Mandatory Arbitration – a thing of the past?

Posted in Injury Law

If you have ever read your credit card agreement, you’ve seen a mandatory arbitration provision. These clauses are often slipped into consumer agreements to waive a party’s right to jury trial to resolve disputes. They have gained popularity in recent years amongst business entities, like your credit card companies, as a way to minimize costs. While this may sound like an innocent and even mutually beneficial arrangement, there is no guarantee that it will operate that way.  

If you’ve been paying attention to the news over the past two years, you have no doubt seen examples highlighting how these provisions can work to the extreme detriment of the individual. One rather striking example of that is told by the experience of Ms. Jamie Lee Jones in her claims against her former employer, Haliburtan. An overview of the Jones case can be found here.

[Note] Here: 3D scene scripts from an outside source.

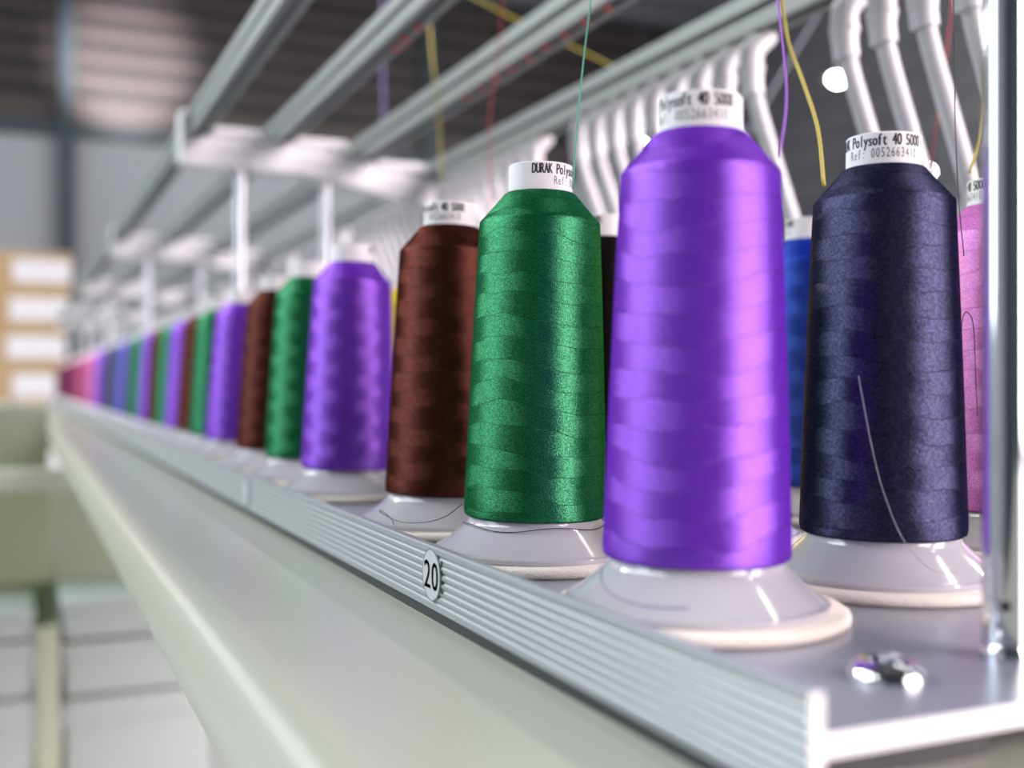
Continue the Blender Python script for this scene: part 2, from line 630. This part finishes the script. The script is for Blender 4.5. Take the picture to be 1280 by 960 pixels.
# ribbed rail profile (x, z)
HT, HBOT = 0.1705, 0.2367
th = 0.0085
prof = []
nr, per = 7, 10
h0, h1 = HT + 0.0055, HBOT - 0.0045
prof.append((LR * U + 0.0004, CZ - HT * U))
prof.append((LR * U, CZ - (HT + 0.0012) * U))
prof.append((LR * U, CZ - h0 * U))
for i in range(nr * per + 1):
    f = i / (nr * per)
    ph = (f * nr) % 1.0
    dep = 0.00052 * (0.5 - 0.5 * math.cos(2 * math.pi * ph)) ** 2.2
    prof.append((LR * U + dep, CZ - (h0 + (h1 - h0) * f) * U))
prof.append((LR * U, CZ - HBOT * U))
prof.append(((LR + th) * U, CZ - HBOT * U))
prof.append(((LR + th) * U, CZ - HT * U))
bm = bmesh.new(); extrude_y(bm, prof, T0 * U, TEND * U, 0, 1)
o = build('front_rail', bm, [M['rail'], M['cut']], None, True, 50); rel(rack, o)
PX1 = 1.95
PT = 0.0150
bm = bmesh.new()
extrude_y(bm, [((LR + th) * U, CZ - PH * U), (PX1 * U, CZ - PH * U), (PX1 * U, CZ - (PH + PT) * U), ((LR + th) * U, CZ - (PH + PT) * U)], 0.535 * U, TEND * U, 0, 1)
o = build('plate', bm, [M['plate'], M['cut']]); rel(rack, o)
# dark strip standing in for shade in the gap under the rail; carries the plate
bm = bmesh.new()
box(bm, 0.4045 * U, 0.60 * U, 0.56 * U, (TEND - 0.1) * U, CZ - HB * U, CZ - (PH + PT) * U)
o = build('support_strip', bm, M['dark']); rel(rack, o)


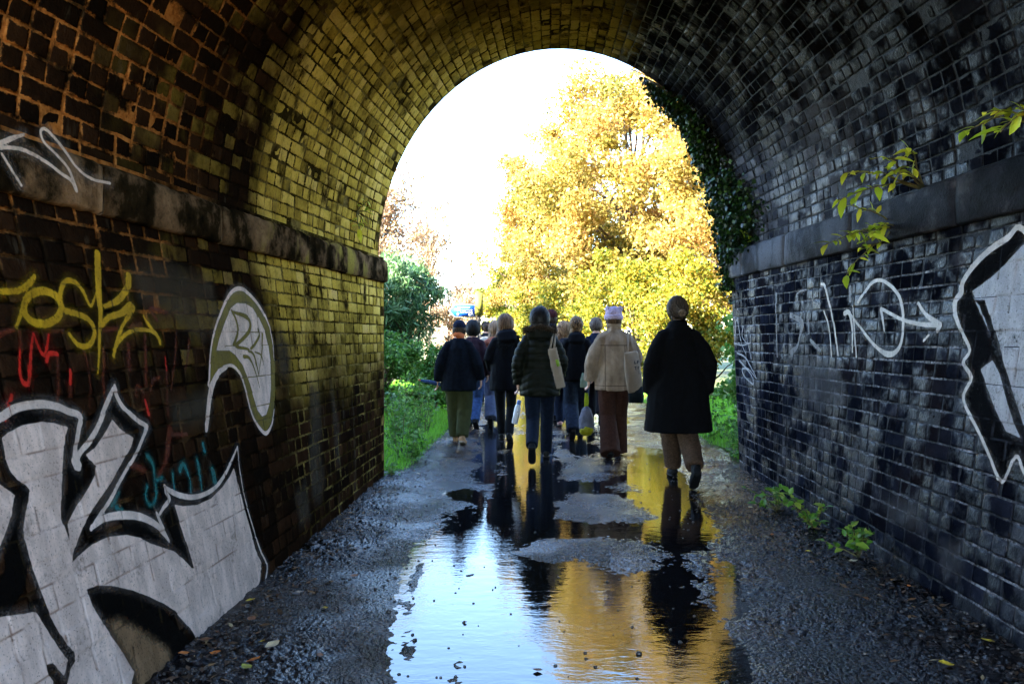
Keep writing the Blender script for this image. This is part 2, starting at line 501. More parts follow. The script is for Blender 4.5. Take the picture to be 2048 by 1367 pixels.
def mortar_colour(k, p, z, right, yy, zz, mouth):
    n = k.noise(p, 34.0, 5, 0.75); n1 = k.noise(p, 2.4, 3)
    orange = k.ramp(n, [(0.3, (0.16, 0.05, 0.012)), (0.5, (0.46, 0.17, 0.04)), (0.8, (0.62, 0.30, 0.10))])
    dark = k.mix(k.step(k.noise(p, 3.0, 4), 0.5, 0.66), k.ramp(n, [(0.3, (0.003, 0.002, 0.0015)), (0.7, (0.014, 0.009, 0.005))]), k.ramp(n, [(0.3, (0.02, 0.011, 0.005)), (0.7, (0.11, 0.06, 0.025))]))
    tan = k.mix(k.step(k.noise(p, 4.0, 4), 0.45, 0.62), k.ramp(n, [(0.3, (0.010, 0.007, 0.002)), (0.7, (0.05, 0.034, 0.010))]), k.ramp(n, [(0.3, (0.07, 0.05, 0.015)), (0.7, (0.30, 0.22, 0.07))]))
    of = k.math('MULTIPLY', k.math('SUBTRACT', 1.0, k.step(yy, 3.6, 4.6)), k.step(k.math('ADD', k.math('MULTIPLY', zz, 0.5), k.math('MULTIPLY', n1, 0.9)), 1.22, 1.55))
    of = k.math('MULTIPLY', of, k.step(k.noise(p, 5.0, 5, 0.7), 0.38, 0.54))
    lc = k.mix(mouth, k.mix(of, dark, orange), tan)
    bed = k.math('ABSOLUTE', k.math('SUBTRACT', k.math('FRACT', k.math('ADD', k.math('DIVIDE', k.math('SUBTRACT', z, 0.02), 0.0885), 0.5)), 0.5))
    bed_glint = k.math('MULTIPLY', k.math('MULTIPLY', k.math('SUBTRACT', 1.0, k.step(z, 2.15, 2.3)), k.math('SUBTRACT', 1.0, k.step(bed, 0.05, 0.10))), k.math('MULTIPLY', k.step(k.noise(p, 2.2, 5, 0.7), 0.44, 0.62), k.step(n, 0.38, 0.6)))  # wet glints along the right-hand courses, painted as pale bed joints
    rc = k.mix(bed_glint, k.ramp(n, [(0.3, (0.004, 0.005, 0.007)), (0.7, (0.022, 0.024, 0.032))]), k.ramp(n, [(0.3, (0.08, 0.085, 0.11)), (0.7, (0.40, 0.40, 0.44))]))
    c = k.mix(right, lc, rc)
    return c, n

k = NM('brick')
p, x, y, z, right, yy, zz, mouth = zone_nodes(k)
rnd = k.math('FRACT', k.math('ADD', k.n('Attribute', attribute_name='rnd').outputs['Fac'], k.n('ObjectInfo').outputs['Random']))
rnd2 = k.math('FRACT', k.math('MULTIPLY', rnd, 7.31))
streak = k.noise(k.scalevec(p, (5.0, 5.0, 0.9)), 1.6, 5, 0.65)
blot = k.noise(p, 5.0, 5, 0.65)
fine = k.noise(p, 70.0, 4, 0.65)
rr = k.math('ADD', k.math('MULTIPLY', rnd, 0.55), k.math('SUBTRACT', k.math('ADD', k.math('MULTIPLY', blot, 0.7), k.math('MULTIPLY', k.noise(p, 17.0, 5, 0.7), 0.5)), 0.38), clamp=True)
smooth_n = k.noise(p, 2.6, 4, 0.6)
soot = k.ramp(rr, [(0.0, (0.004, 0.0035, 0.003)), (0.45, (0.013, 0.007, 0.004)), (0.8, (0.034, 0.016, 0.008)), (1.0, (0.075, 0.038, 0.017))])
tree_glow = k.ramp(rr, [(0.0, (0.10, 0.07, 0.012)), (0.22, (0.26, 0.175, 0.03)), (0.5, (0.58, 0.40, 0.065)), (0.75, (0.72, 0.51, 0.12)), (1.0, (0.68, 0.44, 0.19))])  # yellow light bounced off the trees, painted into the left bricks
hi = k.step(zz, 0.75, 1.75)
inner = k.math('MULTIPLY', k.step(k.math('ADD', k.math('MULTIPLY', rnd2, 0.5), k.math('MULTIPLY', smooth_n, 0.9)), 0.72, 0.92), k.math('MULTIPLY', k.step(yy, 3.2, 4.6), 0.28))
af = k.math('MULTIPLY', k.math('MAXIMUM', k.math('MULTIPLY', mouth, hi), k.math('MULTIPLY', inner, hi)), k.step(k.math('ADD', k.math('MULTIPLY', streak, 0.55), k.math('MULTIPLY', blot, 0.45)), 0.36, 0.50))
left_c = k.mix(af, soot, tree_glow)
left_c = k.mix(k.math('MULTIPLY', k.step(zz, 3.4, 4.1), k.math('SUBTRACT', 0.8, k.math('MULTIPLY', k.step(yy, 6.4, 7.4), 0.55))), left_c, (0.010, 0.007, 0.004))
blue = k.ramp(rr, [(0.0, (0.0015, 0.002, 0.004)), (0.5, (0.005, 0.0065, 0.012)), (0.85, (0.018, 0.021, 0.034)), (1.0, (0.055, 0.058, 0.074))])
pale_blue = k.ramp(rnd2, [(0.0, (0.030, 0.033, 0.046)), (1.0, (0.14, 0.14, 0.165))])  # paler blue-grey above the ledge towards the mouth, and in patches
bf = k.math('MULTIPLY', k.math('MULTIPLY', k.step(yy, 4.8, 6.2), k.step(zz, 2.1, 2.6)), k.math('SUBTRACT', 1.0, k.step(zz, 3.0, 3.6)))
bf = k.math('MAXIMUM', bf, k.math('MULTIPLY', k.step(k.noise(k.scalevec(p, (1.0, 1.0, 0.6)), 2.3, 4, 0.6), 0.55, 0.68), 0.35))
right_c = k.mix(k.math('MULTIPLY', bf, k.step(blot, 0.32, 0.5)), blue, pale_blue)
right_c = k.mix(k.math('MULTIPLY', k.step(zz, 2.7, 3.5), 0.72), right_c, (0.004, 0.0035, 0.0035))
rust = k.math('MULTIPLY', k.step(k.noise(p, 1.1, 3), 0.55, 0.68), 0.45)
right_c = k.mix(rust, right_c, (0.016, 0.010, 0.008))
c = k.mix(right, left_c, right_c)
c = k.mix(k.math('MULTIPLY', k.step(fine, 0.5, 0.72), 0.55), c, k.mix(0.75, c, (0.012, 0.011, 0.010)))
drip = k.math('MULTIPLY', k.step(streak, 0.60, 0.70), k.math('MULTIPLY', k.math('SUBTRACT', 1.0, right), 0.35))
c = k.mix(drip, c, (0.10, 0.08, 0.055))
mc, _ = mortar_colour(k, p, z, right, yy, zz, mouth)
edge = k.n('Attribute', attribute_name='edge').outputs['Fac']
ragged = k.noise(p, 48.0, 4, 0.7); smearn = k.noise(p, 6.5, 4, 0.65)
smear = k.step(k.math('ADD', k.math('MULTIPLY', edge, 0.30), k.math('ADD', k.math('MULTIPLY', ragged, 0.75), k.math('MULTIPLY', smearn, 0.45))), 0.80, 0.92)
c = k.mix(smear, c, mc)
ro = k.math('ADD', k.math('MULTIPLY', blot, 0.5), k.math('ADD', 0.45, k.math('MULTIPLY', right, -0.06)))
ro = k.math('SUBTRACT', ro, k.math('MULTIPLY', right, k.math('MULTIPLY', k.step(k.noise(p, 3.6, 5, 0.62), 0.46, 0.62), 0.34)))
h = k.math('ADD', k.math('MULTIPLY', fine, 0.5), k.math('ADD', k.math('MULTIPLY', k.noise(p, 22.0, 4), 0.9), k.math('MULTIPLY', blot, 0.4)))
k.bsdf(Base_Color=c, Roughness=ro, Specular_IOR_Level=k.math('MULTIPLY', k.math('MULTIPLY', right, k.math('MULTIPLY', k.step(k.noise(p, 3.6, 5, 0.62), 0.46, 0.62), k.math('SUBTRACT', 1.0, k.math('MULTIPLY', k.step(z, 2.3, 3.1), 0.8)))), 0.24), Normal=k.bump(h, 0.75, 0.012))
MAT_BRICK = k.m

k = NM('mortar')
p, x, y, z, right, yy, zz, mouth = zone_nodes(k)
c, n = mortar_colour(k, p, z, right, yy, zz, mouth)
k.bsdf(Base_Color=c, Specular_IOR_Level=k.math('MULTIPLY', right, 0.08), Roughness=k.math('ADD', 0.6, k.math('MULTIPLY', right, -0.15)), Normal=k.bump(n, 0.9, 0.01))
MAT_MORTAR = k.m

k = NM('ledge_stone')
p, x, y, z, right, yy, zz, mouth = zone_nodes(k)
n = k.noise(p, 3.0, 6, 0.65); f = k.noise(p, 60.0, 4, 0.7); st = k.noise(k.scalevec(p, (2.0, 2.0, 1.2)), 1.7, 4)
lc = k.ramp(k.math('ADD', k.math('MULTIPLY', n, 0.6), k.math('MULTIPLY', st, 0.4)), [(0.40, (0.006, 0.005, 0.003)), (0.47, (0.025, 0.017, 0.009)), (0.53, (0.16, 0.10, 0.055)), (0.62, (0.32, 0.20, 0.115))])
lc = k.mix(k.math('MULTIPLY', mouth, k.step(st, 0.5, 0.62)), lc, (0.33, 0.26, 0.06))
rc = k.ramp(n, [(0.36, (0.004, 0.005, 0.008)), (0.52, (0.022, 0.025, 0.036)), (0.68, (0.12, 0.12, 0.14))])
rc = k.mix(k.math('MULTIPLY', k.step(y, 7.70, 7.78), k.step(n, 0.35, 0.55)), rc, (0.30, 0.29, 0.29))
rc = k.mix(k.math('MULTIPLY', k.step(yy, 4.6, 6.6), k.step(st, 0.45, 0.6)), rc, (0.10, 0.105, 0.13))
c = k.mix(right, lc, rc)
c = k.mix(k.math('MULTIPLY', k.step(f, 0.5, 0.7), 0.5), c, k.mix(0.8, c, (0.01, 0.009, 0.008)))
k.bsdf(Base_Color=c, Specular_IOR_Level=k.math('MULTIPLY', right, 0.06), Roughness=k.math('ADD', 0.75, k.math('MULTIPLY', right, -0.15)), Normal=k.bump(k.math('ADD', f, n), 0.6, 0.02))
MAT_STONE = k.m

k = NM('outer_brick')
p = k.pos()
br = k.n('TexBrick', {'Vector': k.scalevec(p, (1, 1, 1)), 'Scale': 4.0})
k.bsdf(Base_Color=k.ramp(k.noise(p, 8.0, 4), [(0.3, (0.07, 0.03, 0.02)), (0.7, (0.17, 0.08, 0.05))]), Roughness=0.85)
MAT_OUTER = k.m

bridge = empty('railway_bridge')
tag(bridge, 'sooty brick railway arch over the path, its walls covered with graffiti', 'bridge')

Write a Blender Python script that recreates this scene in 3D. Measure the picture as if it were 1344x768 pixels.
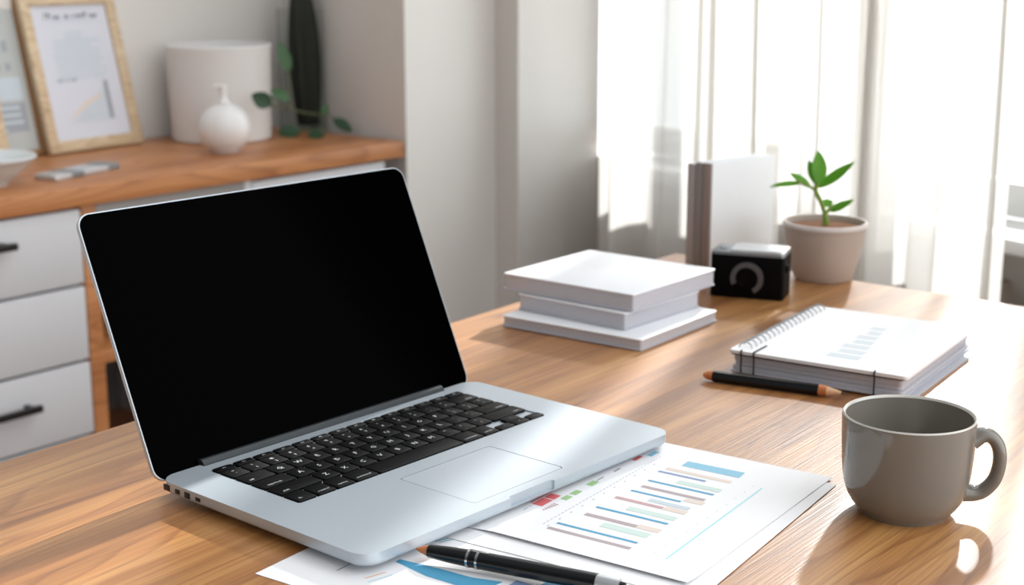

The experience of Ms. Jones led Senator Al Franken to author an amendment to the Department of Defense Appropriations Act for the 2010 fiscal year (H.R. 3326) which dramatically restricts the use of mandatory arbitration clauses in employment contracts between defense contractors and their employees or independent contractors. President Obama signed this into law on December 21, 2009.

And while Senator Franken’s legislation will not directly impact most of us, other similar legislation, specifically the “Arbitration Fairness Act of 2009″, is presently pending before Congress and is intended to limit the use of Mandatory Arbitration provisions in other contracts, including consumer agreements. According to one summary of the legislation, this bill:

“declares that no pre-dispute arbitration agreement shall be valid or enforceable if it requires arbitration of an employment, consumer, or franchise, or civil rights dispute. … [and d]eclares, further, that the validity or enforceability of an agreement to arbitrate shall be determined by a court, under federal law, rather than an arbitrator, irrespective of whether the party resisting arbitration challenges the arbitration agreement specifically or in conjunction with other terms of the contract containing such agreement.”